Love Divine


News

By Hal Knight

Love was at the center of John Wesley’s theology and ministry from beginning to end. It was at Oxford in 1725, 13 years prior to his famous Aldersgate experience, that Wesley became convinced that to be a Christian was to obey the two great commandments of loving God with all one’s heart, soul and mind, and to love one’s neighbor as oneself. On his death bed in 1791, Wesley with great exertion asked “Where is my sermon on The Love of God? Take it and spread it abroad; give it to everyone.” Ten thousand copies of “God’s Love to Fallen Man” were printed and given away. (Albert Outler, in The Works of John Wesley, vol.2, Abingdon, 1985, p. 422)
    
One way to sum up Wesley’s theology is with these three points: God is love, We were created in God’s image but no longer bear that image, and Salvation is how God through Jesus Christ and the Holy Spirit restores us to that image; enabling us to love as God loves.
    
The foundation of Wesley’s theology and practice is that God is love (I John 4:8). Commenting on this verse in his Explanatory Notes on the New Testament he says that “God is often styled holy, righteous, wise but not holiness, righteousness, or wisdom ... as he is said to be love: intimating that this is ... His reigning attribute, the attribute that sheds an amiable glory on all His other perfections.”     
    
Everything God is and does is governed by love. In many of his hymns, Charles Wesley makes this point more succinctly when he calls God “Love Divine.”
    
The depth of that love is revealed in Jesus Christ, most especially in what John Wesley calls “that amazing display of the Son of God’s love” to us through his death on a cross.
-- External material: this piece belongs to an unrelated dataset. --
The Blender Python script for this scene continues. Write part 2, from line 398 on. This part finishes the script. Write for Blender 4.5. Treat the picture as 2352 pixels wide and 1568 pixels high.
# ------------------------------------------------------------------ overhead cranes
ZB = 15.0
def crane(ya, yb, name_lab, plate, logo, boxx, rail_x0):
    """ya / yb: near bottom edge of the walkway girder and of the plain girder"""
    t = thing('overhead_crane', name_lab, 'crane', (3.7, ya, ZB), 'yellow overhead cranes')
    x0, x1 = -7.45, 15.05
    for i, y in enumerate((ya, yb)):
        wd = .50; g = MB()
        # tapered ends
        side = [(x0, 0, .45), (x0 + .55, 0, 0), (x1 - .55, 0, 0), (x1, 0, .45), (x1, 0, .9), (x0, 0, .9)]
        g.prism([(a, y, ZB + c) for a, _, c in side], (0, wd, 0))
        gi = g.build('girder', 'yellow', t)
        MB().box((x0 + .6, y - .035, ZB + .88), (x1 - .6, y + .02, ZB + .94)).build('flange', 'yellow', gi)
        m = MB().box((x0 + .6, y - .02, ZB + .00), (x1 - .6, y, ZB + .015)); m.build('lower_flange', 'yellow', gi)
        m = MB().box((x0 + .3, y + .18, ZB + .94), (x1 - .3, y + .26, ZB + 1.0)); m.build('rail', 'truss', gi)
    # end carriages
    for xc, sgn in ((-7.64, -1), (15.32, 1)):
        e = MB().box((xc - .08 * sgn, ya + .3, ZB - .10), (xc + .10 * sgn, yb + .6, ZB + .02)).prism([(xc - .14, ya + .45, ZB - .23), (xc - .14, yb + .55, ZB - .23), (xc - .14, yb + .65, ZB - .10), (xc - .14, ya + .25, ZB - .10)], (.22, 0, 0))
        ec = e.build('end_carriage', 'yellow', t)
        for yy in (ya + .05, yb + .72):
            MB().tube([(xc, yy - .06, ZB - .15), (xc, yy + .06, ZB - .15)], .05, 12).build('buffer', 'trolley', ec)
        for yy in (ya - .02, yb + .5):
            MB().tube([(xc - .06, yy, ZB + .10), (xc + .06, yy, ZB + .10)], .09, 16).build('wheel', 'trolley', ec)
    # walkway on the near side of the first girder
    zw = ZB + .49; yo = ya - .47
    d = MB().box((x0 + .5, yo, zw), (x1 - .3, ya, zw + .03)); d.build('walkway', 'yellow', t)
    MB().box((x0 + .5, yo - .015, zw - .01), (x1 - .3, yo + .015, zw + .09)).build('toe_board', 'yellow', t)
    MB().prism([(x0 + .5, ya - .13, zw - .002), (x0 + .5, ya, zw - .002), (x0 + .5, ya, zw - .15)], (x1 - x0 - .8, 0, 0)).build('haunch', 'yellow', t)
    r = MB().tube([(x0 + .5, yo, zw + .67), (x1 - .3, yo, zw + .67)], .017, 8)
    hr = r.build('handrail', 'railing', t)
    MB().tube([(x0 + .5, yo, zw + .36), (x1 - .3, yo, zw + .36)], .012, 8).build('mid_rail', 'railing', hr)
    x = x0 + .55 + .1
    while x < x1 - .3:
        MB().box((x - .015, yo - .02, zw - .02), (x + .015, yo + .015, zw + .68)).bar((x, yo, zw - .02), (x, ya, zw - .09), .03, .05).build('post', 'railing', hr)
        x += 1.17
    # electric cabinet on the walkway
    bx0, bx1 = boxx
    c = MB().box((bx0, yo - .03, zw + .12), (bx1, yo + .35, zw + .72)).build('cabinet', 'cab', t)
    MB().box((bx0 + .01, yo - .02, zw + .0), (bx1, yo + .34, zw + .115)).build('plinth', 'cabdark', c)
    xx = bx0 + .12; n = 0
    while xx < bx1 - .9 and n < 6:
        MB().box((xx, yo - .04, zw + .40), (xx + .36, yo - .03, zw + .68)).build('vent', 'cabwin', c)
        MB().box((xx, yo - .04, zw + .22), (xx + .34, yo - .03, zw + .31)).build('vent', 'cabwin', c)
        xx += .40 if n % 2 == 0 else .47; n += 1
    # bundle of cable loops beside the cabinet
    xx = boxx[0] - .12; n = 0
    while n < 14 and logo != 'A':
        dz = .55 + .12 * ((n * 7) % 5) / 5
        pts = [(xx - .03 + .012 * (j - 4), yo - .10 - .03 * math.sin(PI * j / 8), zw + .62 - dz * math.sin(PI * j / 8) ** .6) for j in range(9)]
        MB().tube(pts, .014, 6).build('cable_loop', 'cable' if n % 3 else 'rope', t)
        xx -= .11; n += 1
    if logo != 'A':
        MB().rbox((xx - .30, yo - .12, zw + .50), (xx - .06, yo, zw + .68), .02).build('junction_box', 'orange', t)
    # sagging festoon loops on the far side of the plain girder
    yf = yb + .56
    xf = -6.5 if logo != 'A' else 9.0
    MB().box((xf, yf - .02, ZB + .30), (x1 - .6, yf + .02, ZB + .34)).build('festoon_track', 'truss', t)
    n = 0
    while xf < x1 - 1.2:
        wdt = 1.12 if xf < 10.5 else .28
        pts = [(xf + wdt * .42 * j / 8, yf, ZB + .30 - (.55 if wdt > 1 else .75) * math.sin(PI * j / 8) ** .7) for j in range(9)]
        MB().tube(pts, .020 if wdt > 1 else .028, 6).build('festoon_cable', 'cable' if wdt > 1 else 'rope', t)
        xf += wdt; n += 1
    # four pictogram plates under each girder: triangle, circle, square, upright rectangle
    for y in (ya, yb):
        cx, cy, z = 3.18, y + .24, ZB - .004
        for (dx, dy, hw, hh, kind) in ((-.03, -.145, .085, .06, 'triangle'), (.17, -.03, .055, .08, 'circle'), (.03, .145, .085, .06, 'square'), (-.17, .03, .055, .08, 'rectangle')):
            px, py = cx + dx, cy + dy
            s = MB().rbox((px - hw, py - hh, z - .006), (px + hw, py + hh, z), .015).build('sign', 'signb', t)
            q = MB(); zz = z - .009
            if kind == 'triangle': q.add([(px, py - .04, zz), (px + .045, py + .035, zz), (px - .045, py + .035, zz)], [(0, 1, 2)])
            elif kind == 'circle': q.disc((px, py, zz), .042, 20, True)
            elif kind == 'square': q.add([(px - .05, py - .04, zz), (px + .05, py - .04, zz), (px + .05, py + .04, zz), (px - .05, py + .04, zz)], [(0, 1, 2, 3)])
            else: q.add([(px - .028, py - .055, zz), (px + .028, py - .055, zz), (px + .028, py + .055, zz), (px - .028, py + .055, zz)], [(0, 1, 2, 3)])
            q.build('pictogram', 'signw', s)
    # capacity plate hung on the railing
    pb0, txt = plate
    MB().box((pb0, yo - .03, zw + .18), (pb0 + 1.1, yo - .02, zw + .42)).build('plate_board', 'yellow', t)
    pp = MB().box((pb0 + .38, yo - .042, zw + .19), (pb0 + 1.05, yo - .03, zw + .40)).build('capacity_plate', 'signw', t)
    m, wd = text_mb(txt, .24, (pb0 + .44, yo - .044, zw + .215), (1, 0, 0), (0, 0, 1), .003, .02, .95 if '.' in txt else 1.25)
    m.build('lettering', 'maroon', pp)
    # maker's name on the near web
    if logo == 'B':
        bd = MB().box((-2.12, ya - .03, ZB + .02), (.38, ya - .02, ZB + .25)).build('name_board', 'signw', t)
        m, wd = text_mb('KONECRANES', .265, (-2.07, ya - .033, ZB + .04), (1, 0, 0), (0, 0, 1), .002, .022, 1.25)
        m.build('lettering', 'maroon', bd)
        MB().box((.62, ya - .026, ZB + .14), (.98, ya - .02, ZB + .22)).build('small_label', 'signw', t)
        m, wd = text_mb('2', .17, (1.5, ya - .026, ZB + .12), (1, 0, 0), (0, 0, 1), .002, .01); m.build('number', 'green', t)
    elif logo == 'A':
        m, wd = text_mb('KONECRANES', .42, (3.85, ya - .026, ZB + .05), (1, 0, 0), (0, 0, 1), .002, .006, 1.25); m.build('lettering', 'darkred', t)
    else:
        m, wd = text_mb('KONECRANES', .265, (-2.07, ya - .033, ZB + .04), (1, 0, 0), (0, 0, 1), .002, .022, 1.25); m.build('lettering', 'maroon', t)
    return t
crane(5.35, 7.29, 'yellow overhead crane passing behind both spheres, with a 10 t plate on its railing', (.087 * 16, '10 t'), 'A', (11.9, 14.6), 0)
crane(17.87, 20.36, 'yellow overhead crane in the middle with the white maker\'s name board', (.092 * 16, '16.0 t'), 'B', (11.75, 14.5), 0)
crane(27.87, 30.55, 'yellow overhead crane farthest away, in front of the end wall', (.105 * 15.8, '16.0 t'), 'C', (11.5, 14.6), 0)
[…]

Charles Wesley gives expression to this amazing love when he writes “O Love divine, what hast thou done! The immortal God hath died for me! ... Th’ immortal God for me hath died: My Lord, my Love, is crucified!” (UM Hymnal #287)
    
Encountering this love will change your heart and life. Commenting on “We love him, because he first loved us” (I John 4:19) John Wesley wrote that “This is the sum of all religion, the genuine model of Christianity. None can say more: why should any say less ... In one of his most famous hymns Charles Wesley depicts a sinner wrestling with God as Jacob did in the Old Testament. “Speak,” the sinner says, “or thou never hence shalt move, and tell me if thy name is Love.” Then comes the new birth: “‘Tis Loved ‘tis Love! Thou diedst for me ... The morning breaks, the shadows flee, pure Universal Love thou art.” This love is indeed for everyone: “To me, to all, thy mercies move; thy nature and thy name is Love.” (UM Hymnal #386)
    
On his death bed John Wesley still yearned for all persons to know the wondrous, amazing, transforming love of God. As his heirs may we in both word and deed spread the good news of God’s love abroad, sharing it with everyone.